Özel olarak tasarlanan bilgilendirme panoları, oturma elemanları, duraklar, medya cepheleri gibi birimler, dönemlerde etkin olmuş moda, mimarlık, resim, heykel, seramik, edebiyat, spor gibi birbirinden farklı konuların sergilemesine yardımcı olacak şekilde tasarlandı. Bunların yanı sıra gazete bayisi, kafe, hediyelik eşya satışı, bilgilendirme ofisi, kapalı sergi alanları gibi işlevler de 3x6 metrelik akslara yerleşmekte. Arsa boyunca var olan %4’lük eğim de yer yer amfiler tanımlanarak farklı işlevlerde kullanımlara açık bırakıldı.

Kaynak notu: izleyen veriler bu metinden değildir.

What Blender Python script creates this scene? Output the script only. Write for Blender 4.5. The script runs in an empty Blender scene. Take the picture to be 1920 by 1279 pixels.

Sergi işlevi hem yeşile dokunan hem günlük yaşamın akışını kesmeyen hem de yapılara erişimi kolaylaştıran peyzajla desteklendi: Yeşil zemin-yarı sert zemin-sert zemin ve tam tersi yöndeki geçişlerle zemin kaplaması, adeta doğadan geriye kalanları kucaklıyor.